The Oud Festival program calls the November 15 concert at Beit Shmuel “World Music from Poland Meets Spanish Flamenco,” which just about sums up what we can expect to get.
In truth, however, Haddad has been spreading his musical net far and wide for some time. His resume includes a berth with the hugely successful Spanish-based Radio Tarifa world music outfit, which mixes flamenco, Andalusian music, Arabic material and Moorish sentiments, with Caribbean and Middle Eastern influences thrown in for good measure.
“I have been moving around from country to country for a long time,” says the 37-year-old multiinstrumentalist, adding that it has certainly helped him enhance other channels of communication as well.
“I speak English, German, Arabic and Spanish; I understand some Hebrew but I’m not fluent, and I know some French and Portuguese. I pick up dialects. Languages are like music to me.”

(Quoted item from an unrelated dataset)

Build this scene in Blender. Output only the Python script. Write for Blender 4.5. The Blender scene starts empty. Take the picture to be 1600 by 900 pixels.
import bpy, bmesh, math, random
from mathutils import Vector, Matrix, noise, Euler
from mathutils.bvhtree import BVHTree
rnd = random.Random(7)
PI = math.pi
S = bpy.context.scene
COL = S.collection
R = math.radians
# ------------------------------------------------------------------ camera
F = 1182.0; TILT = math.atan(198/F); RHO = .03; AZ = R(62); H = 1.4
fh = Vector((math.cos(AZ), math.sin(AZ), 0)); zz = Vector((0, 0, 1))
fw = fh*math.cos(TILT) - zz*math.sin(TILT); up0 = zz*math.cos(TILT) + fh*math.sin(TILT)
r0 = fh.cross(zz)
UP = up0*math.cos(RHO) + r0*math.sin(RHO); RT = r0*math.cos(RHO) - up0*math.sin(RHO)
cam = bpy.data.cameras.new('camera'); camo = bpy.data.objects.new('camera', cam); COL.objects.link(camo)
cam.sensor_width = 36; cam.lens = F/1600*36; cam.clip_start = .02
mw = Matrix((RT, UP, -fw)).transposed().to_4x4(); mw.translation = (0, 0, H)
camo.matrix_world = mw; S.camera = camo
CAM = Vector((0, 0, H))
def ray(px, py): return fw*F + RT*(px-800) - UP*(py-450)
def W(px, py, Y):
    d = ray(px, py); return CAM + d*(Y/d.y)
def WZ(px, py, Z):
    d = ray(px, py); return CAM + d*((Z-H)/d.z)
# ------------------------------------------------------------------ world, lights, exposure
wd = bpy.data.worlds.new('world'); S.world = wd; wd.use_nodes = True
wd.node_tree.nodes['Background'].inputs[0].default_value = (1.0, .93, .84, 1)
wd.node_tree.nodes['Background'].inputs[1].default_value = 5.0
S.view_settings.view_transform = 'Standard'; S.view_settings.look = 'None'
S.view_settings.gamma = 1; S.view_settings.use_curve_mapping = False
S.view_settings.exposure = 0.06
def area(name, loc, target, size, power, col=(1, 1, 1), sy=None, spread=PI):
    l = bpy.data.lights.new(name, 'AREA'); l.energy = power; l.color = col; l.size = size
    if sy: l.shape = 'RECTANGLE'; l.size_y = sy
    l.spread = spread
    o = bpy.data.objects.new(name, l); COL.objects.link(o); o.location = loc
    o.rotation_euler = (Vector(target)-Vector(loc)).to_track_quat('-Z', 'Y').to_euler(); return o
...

In fact, Haddad got an early start to one of his main lines of musical business. “When I was seven, I began playing flamenco guitar at home,” he says. “We used to listen to a lot of Middle Eastern music, and there were flamenco sounds. My dad really loved flamenco music, so I grew up listening to all of that.”
Still, it is one thing to dig the vibes and another to achieve the requisite level of skill to be able to earn a living from the art form.

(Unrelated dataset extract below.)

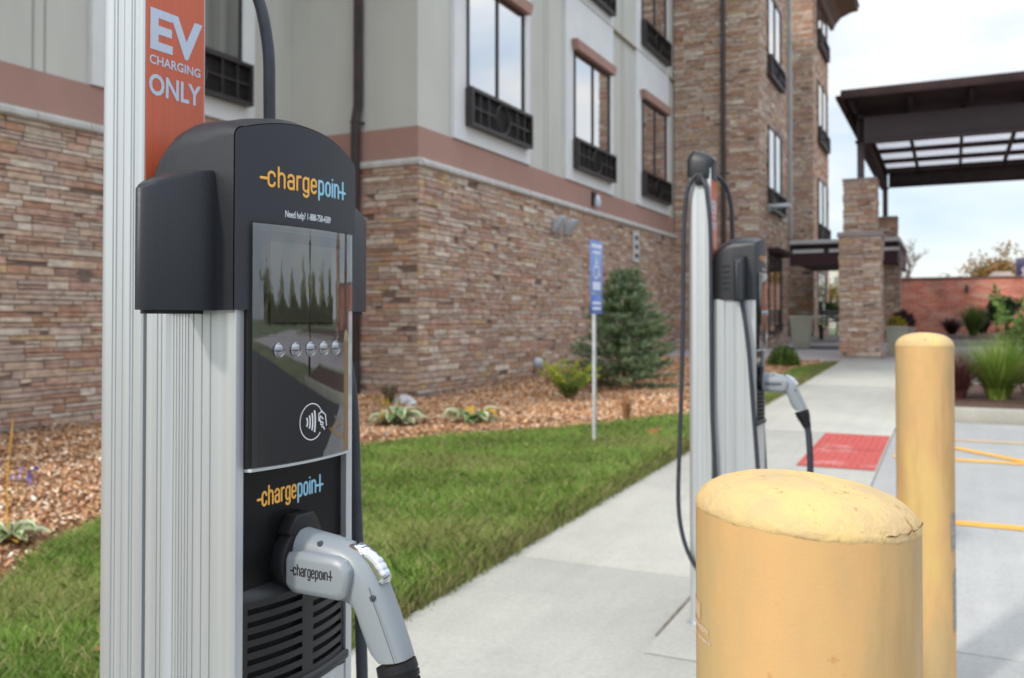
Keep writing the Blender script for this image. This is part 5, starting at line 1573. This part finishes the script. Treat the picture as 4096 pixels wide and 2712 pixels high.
m_ = MB(); m_.box(9.2, 9.8, 11.1, 11.9, 6.5, 6.62); m_.build("lamp_head", mSteel, lp, bevel=.02)

# rock and fallen leaf
rr = random.Random(9)
m_ = MB(); rings = []
for i in range(6):
    f = i / 5; rings.append([(-5.82 + .17 * (1 - f ** 2 * .75) * cos(a) * rr.uniform(.85, 1.1), 8.93 + .11 * (1 - f ** 2 * .75) * sin(a) * rr.uniform(.85, 1.1), gz(8.93) + .02 + .125 * f + rr.uniform(-.006, .006)) for a in [2 * pi * k / 11 for k in range(11)]])
m_.loft(rings, smooth=False); tag(m_.build("rock", M("pale_rock", (0.55, 0.57, 0.60), 0.8, var=.15, vscale=9, bs=.5, bscale=30), org=(-5.82, 8.93, gz(8.93))), "pale grey rock lying on the mulch at the wall corner", "rock")
m_ = MB(); pts = []
lx0, ly0, lz0 = -2.384, 7.70, gz(7.7) + .07
for k in range(14):
    a = 2 * pi * k / 14; r = .085 if k % 2 == 0 else .042
    pts.append((lx0 + r * cos(a), ly0 + r * sin(a) * .6, lz0 + r * .5 * sin(a) + rr.uniform(-.012, .012)))
m_.add(pts + [(lx0, ly0, lz0 + .01)], [(k, (k + 1) % 14, 14) for k in range(14)], (0.45, 0.17, 0.07))
tag(m_.build("fallen_leaf", mLeaf, org=(lx0, ly0, lz0)), "dry orange leaf lying on the lawn left of the far station", "leaf")
m_ = MB(); lx0, ly0, lz0 = -2.62, 2.18, gz(2.18) + .07; pts = []
for k in range(12):
    a = 2 * pi * k / 12; r = .06 if k % 2 == 0 else .032
    pts.append((lx0 + r * cos(a), ly0 + r * sin(a), lz0 + rr.uniform(-.012, .012)))
m_.add(pts + [(lx0, ly0, lz0 + .01)], [(k, (k + 1) % 12, 12) for k in range(12)], (0.30, 0.15, 0.07))
tag(m_.build("fallen_leaf", mLeaf, org=(lx0, ly0, lz0)), "small brown leaf in the grass at the lower left corner", "leaf")
# planters, bench
mPl = M("beige_planter", (0.36, 0.36, 0.29), 0.7, var=.06, vscale=4)
def planter(x, y, wb, wt, h, label, rot=0):
    z0 = gz(y); p = root("planter", (x, y, z0), label, "planter", "beige planters at the hotel entrance")
    m_ = MB()
    def sq(w_, z): return [(x - w_ / 2, y - w_ / 2, z), (x + w_ / 2, y - w_ / 2, z), (x + w_ / 2, y + w_ / 2, z), (x - w_ / 2, y + w_ / 2, z)]
    m_.loft([sq(wb, z0), sq(wt * .96, z0 + h * .9), sq(wt + .03, z0 + h * .9), sq(wt + .03, z0 + h), sq(wt - .05, z0 + h), sq(wt - .07, z0 + h - .06)], smooth=False)
    m_.build("pot", mPl, p); m_ = MB(); w_ = wt / 2 - .03; m_.box(x - w_, x + w_, y - w_, y + w_, z0 + h - .09, z0 + h - .05); m_.build("soil", mDark, p)
    return p
planter(-3.30, 22.75, .34, .50, .80, "tall tapered beige planter by the tower's far corner")
planter(-1.05, 20.6, .30, .40, .62, "beige planter with yellow flowers right of the front pillar")
planter(-0.98, 21.9, .36, .46, .55, "low beige planter with purple leaves behind the flowering one")
def clump(x, y, z, r, pal, n, leaf, name, label, seed, cat="plant"):
    rr = random.Random(seed); m_ = MB()
    for i in range(n):
        d = rv(rr); d.z = abs(d.z); p = Vector((x, y, z)) + Vector((d.x * .8, d.y * .8, d.z)) * r * rr.uniform(.4, 1)
        leafquad(m_, p, rv(rr), rv(rr), leaf * rr.uniform(.6, 1.2), leaf * .5, vary(rr.choice(pal), rr))
    m_.tube([(x, y, z - .05), (x, y, z + r * .5)], .01, 5, col=(0.1, 0.08, 0.04))
    return tag(m_.build(name, mLeaf, org=(x, y, z)), label, cat)
clump(-1.05, 20.6, gz(20.6) + .6, .24, [(0.48, 0.34, 0.03), (0.55, 0.42, 0.04), (0.12, 0.14, 0.03)], 900, .06, "yellow_flowers", "mound of yellow flowers in the planter beside the front pillar", 91)
clump(-0.98, 21.9, gz(21.9) + .6, .34, [(0.035, 0.02, 0.025), (0.06, 0.03, 0.04)], 900, .09, "purple_plant", "dark purple leafy plant rising from the rear planter", 92)
clump(-2.68, 16.4, gz(16.4) + .04, .37, [(0.06, 0.11, 0.02), (0.12, 0.19, 0.035), (0.17, 0.25, 0.05)], 2600, .06, "clipped_shrub", "round dark green clipped shrub at the far tip of the lawn", 93, "shrub")
bn = root("bench", (-3.0, 27.5, gz(27.5)), "dark slatted bench under the entrance canopy", "bench")
z0 = gz(27.5)
m_ = MB()
for k in range(5): m_.box(-3.5, -2.2, 27.2 + k * .09, 27.27 + k * .09, z0 + .42, z0 + .45)
m_.build("seat", mSteel, bn)
m_ = MB()
for k in range(4): m_.box(-3.5, -2.2, 27.66, 27.69, z0 + .5 + k * .1, z0 + .57 + k * .1)
m_.build("backrest", M("grey_slats", (0.25, 0.24, 0.24), 0.6), bn)
for x in (-3.45, -2.3):
    m_ = MB(); m_.box(x, x + .05, 27.22, 27.26, z0, z0 + .42); m_.box(x, x + .05, 27.62, 27.66, z0, z0 + .9); m_.box(x, x + .05, 27.26, 27.62, z0 + .38, z0 + .415); m_.build("leg", mSteel, bn)
m_ = MB(); ground_quad(m_, -3.6, -2.4, 22.3, 24.0, .006); tag(m_.build("door_mat", M("dark_mat", (0.06, 0.07, 0.09), .9), org=(0, 0, 0)), "dark blue grey mat on the paving in front of the tall planter", "mat")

“I just kept on playing and growing, and keeping on practicing,” says Haddad, although it seems there were several more musical avenues to be explored before he arrived at his current range of disciplines.
“I started playing electric guitar because I got into rock music. I loved distortion,” he declares. “And then I got involved in all these Western elements, like rock, pop, funk, jazz, heavy metal and all that stuff.”
However, after a while, Haddad found himself heading back to his musical beginnings.
“I moved to Spain because I wanted to get better on the flamenco guitar,” he explains. “I went to live in the south of Spain for a year and a half, and I picked up a lot of things there. After that, I moved to Madrid and started playing with Radio Tarifa and a lot of other flamenco artists, and I started touring around.”
For Haddad, plane hopping was not just a matter of earning his keep and performing for audiences in different places; there was some priceless added value to be had.
“Traveling around brought me into contact with all these different cultures and so many musicians, that what I do today is almost a natural result that, all these years, I have been playing such a broad range of world music.”
It is a known fact that children who grow up with more than one language at home tend to find it easier to pick up more languages as they grow up. Haddad thinks the same can be said with regard to his ability to take on new musical lines of attack.
“I think you get used to absorb the sounds in a certain way. It is not just about the theory of music, but music is about the notes and the rhythm and the feeling. Every culture puts the notes and the rhythm in a different way. I think if you try to go to the point [of looking at the notes and the rhythm], that’s an interesting place to look for.”
As for klezmer music he says he was drawn strongly to it. “Klezmer music is amazing because of the skill and musicianship you need to play it, the level of expertise you need to have to play this music. I felt comfortable with klezmer right away because it is very close to my way of modeling and the patterns I use.”
Hence, it comes as no surprise that Haddad and his Polish collaborators at the Oud Festival hit it off straightaway. “It is funny how we met,” Haddad recalls. “A violinist I played with in [world music band] Ziryab Syndicate knew Kroke, and they played together. The Kroke guys wanted to play something the violinist knew, and he picked one of our songs [from Ziryab Syndicate]; it is really like an Eastern type of upbeat song. They liked it, and the violinist told them it was my song, and that’s how we met. We played one date together, and it was really nice. We connect so well, Music has no boundaries.”